▶ [EXERCISE GOAL] Without including any images, repeat the data exactly.

===

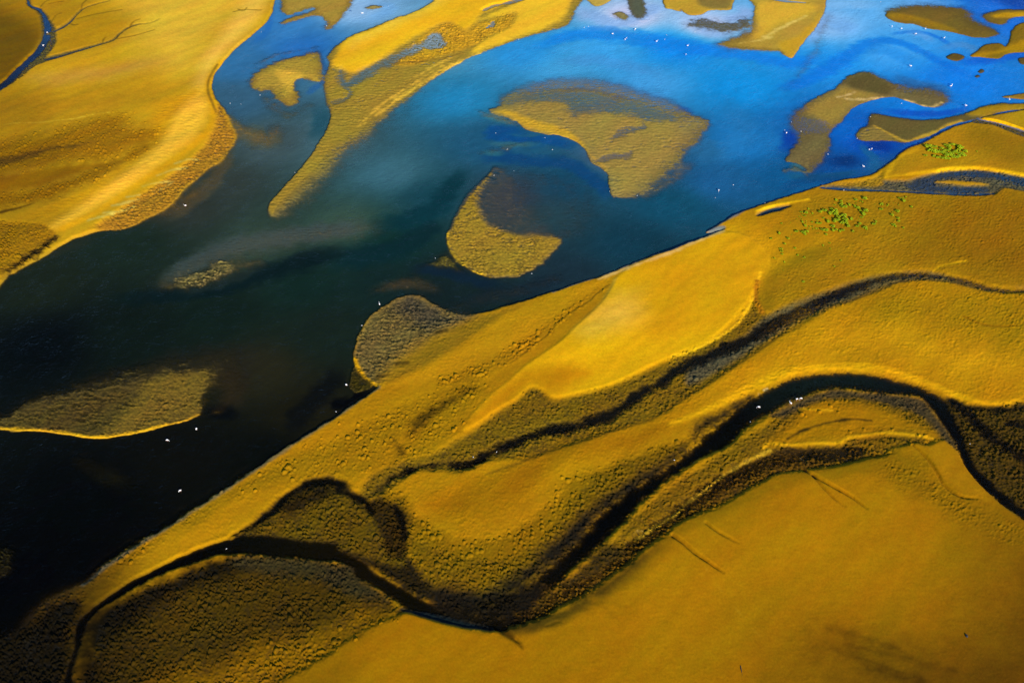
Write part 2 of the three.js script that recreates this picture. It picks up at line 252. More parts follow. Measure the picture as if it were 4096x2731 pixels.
// ---- fan shaped bar
area([...B(1060,1108, 1010,1160, 930,1232, 860,1300, 810,1388, 760,1480, 730,1555), ...E(724,40, 727,120, 752,180, 800,240, 862,292, 930,330, 1020,358, 1130,362, 1220,350, 1300,320, 1380,270, 1440,210, 1495,140, 1515,92), ...B(1500,1480, 1500,1380, 1420,1230, 1260,1130)],
  { id: 6, h: -0.14, c: rgb(104,94,78), lump: 0.027, rip: 0.04, s: [.9,.8,.7,.7,.7,.7,.7,.6,.6,.6,.6,.6,.6,.7,.7,.9,1.2,1.5,1.6,1.7,2,3,4,4,3], j: 0.3, und: 0.05 });
area([...B(1040,1150, 990,1210, 930,1260, 880,1310, 830,1395, 780,1490, 750,1555), ...E(740,40, 742,120, 765,175, 812,232, 872,284, 935,320, 1020,348, 1130,350, 1215,338, 1290,308, 1365,258, 1430,200, 1480,135, 1495,92, 1380,72, 1220,62, 1080,20), ...B(1000,1500, 950,1400, 950,1320, 980,1240)],
  { h: 0.08, c: rgb(170,136,42), lump: 0.036, rip: 0.045, s: [1,1,1,.9,.8,.8,.8,.7,.7,.7,.7,.7,.7,.7,.8,1,1.2,1.4,1.5,1.6,1.6,1.8,1.8,1.8,1.8,1.8,1.8,1.6], j: 0.6 });
stroke(E(735,60, 738,120, 760,180, 812,238, 872,290, 940,328, 1030,354), { c: rgb(226,180,34), w: 0.55, s: 0.5, j: 0.15, dh: 0.08 });
for (const q of [[985,1180,1060,1200],[890,1275,970,1320],[855,1325,940,1350],[830,1400,900,1400],[1020,1150,1080,1160]]) stroke(B(...q), { c: rgb(40,48,50), w: 0.25, s: 0.35, j: 0.3, dh: -0.1 });
area(E(740,165, 700,190, 650,225, 560,270, 520,285, 640,285, 760,300, 860,320, 800,250), { h: -0.01, c: rgb(116,104,40), lump: 0.035, s: 2.6, j: 0.9 });

// ---- south-east flats: the land right of the river
area([...G(-300,1750, -250,1350, 80,1240, 200,1120, 300,1030, 400,970, 500,925, 620,868, 700,790, 780,722, 900,655, 1000,590, 1150,505, 1300,398, 1450,308, 1600,208, 1750,108, 1890,5), ...E(0,1285, 60,1235, 130,1190, 200,1140, 280,1088, 200,1060, 150,1000, 108,930, 110,830, 150,720, 190,640, 260,580, 350,520, 430,480, 540,470, 620,512, 700,560, 760,590, 880,600, 1000,580, 1080,560, 1250,510, 1450,450, 1600,395, 1800,330, 2000,250, 2150,195), ...F(0,172, 100,125, 200,85, 330,30), ...C(220,1562, 330,1490, 440,1430, 600,1375, 700,1340, 850,1290, 980,1250, 1100,1215, 1250,1190, 1350,1160, 1430,1100, 1490,1060, 1560,1000, 1680,958, 1800,890, 1900,845, 2000,820, 2100,800, 2352,745, 2900,640), ...K(2900,700, 2700,2200, 600,1900)],
  { h: 0.8, c: rgb(180,130,8), lump: 0.02, rip: 0.012, und: 0.45, j: 0.3, s: [7,7,7,7,7,6,5,4,3,2.2,1.6,1.2,...Array(80).fill(0.8)] });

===

▶ [THE COMPLETED TASK]
Write part 2 of the three.js script that recreates this picture. It picks up at line 252. More parts follow. Measure the picture as if it were 4096x2731 pixels.
// ---- fan shaped bar
area([...B(1060,1108, 1010,1160, 930,1232, 860,1300, 810,1388, 760,1480, 730,1555), ...E(724,40, 727,120, 752,180, 800,240, 862,292, 930,330, 1020,358, 1130,362, 1220,350, 1300,320, 1380,270, 1440,210, 1495,140, 1515,92), ...B(1500,1480, 1500,1380, 1420,1230, 1260,1130)],
  { id: 6, h: -0.14, c: rgb(104,94,78), lump: 0.027, rip: 0.04, s: [.9,.8,.7,.7,.7,.7,.7,.6,.6,.6,.6,.6,.6,.7,.7,.9,1.2,1.5,1.6,1.7,2,3,4,4,3], j: 0.3, und: 0.05 });
area([...B(1040,1150, 990,1210, 930,1260, 880,1310, 830,1395, 780,1490, 750,1555), ...E(740,40, 742,120, 765,175, 812,232, 872,284, 935,320, 1020,348, 1130,350, 1215,338, 1290,308, 1365,258, 1430,200, 1480,135, 1495,92, 1380,72, 1220,62, 1080,20), ...B(1000,1500, 950,1400, 950,1320, 980,1240)],
  { h: 0.08, c: rgb(170,136,42), lump: 0.036, rip: 0.045, s: [1,1,1,.9,.8,.8,.8,.7,.7,.7,.7,.7,.7,.7,.8,1,1.2,1.4,1.5,1.6,1.6,1.8,1.8,1.8,1.8,1.8,1.8,1.6], j: 0.6 });
stroke(E(735,60, 738,120, 760,180, 812,238, 872,290, 940,328, 1030,354), { c: rgb(226,180,34), w: 0.55, s: 0.5, j: 0.15, dh: 0.08 });
for (const q of [[985,1180,1060,1200],[890,1275,970,1320],[855,1325,940,1350],[830,1400,900,1400],[1020,1150,1080,1160]]) stroke(B(...q), { c: rgb(40,48,50), w: 0.25, s: 0.35, j: 0.3, dh: -0.1 });
area(E(740,165, 700,190, 650,225, 560,270, 520,285, 640,285, 760,300, 860,320, 800,250), { h: -0.01, c: rgb(116,104,40), lump: 0.035, s: 2.6, j: 0.9 });

// ---- south-east flats: the land right of the river
area([...G(-300,1750, -250,1350, 80,1240, 200,1120, 300,1030, 400,970, 500,925, 620,868, 700,790, 780,722, 900,655, 1000,590, 1150,505, 1300,398, 1450,308, 1600,208, 1750,108, 1890,5), ...E(0,1285, 60,1235, 130,1190, 200,1140, 280,1088, 200,1060, 150,1000, 108,930, 110,830, 150,720, 190,640, 260,580, 350,520, 430,480, 540,470, 620,512, 700,560, 760,590, 880,600, 1000,580, 1080,560, 1250,510, 1450,450, 1600,395, 1800,330, 2000,250, 2150,195), ...F(0,172, 100,125, 200,85, 330,30), ...C(220,1562, 330,1490, 440,1430, 600,1375, 700,1340, 850,1290, 980,1250, 1100,1215, 1250,1190, 1350,1160, 1430,1100, 1490,1060, 1560,1000, 1680,958, 1800,890, 1900,845, 2000,820, 2100,800, 2352,745, 2900,640), ...K(2900,700, 2700,2200, 600,1900)],
  { h: 0.8, c: rgb(180,130,8), lump: 0.02, rip: 0.012, und: 0.45, j: 0.3, s: [7,7,7,7,7,6,5,4,3,2.2,1.6,1.2,...Array(80).fill(0.8)] });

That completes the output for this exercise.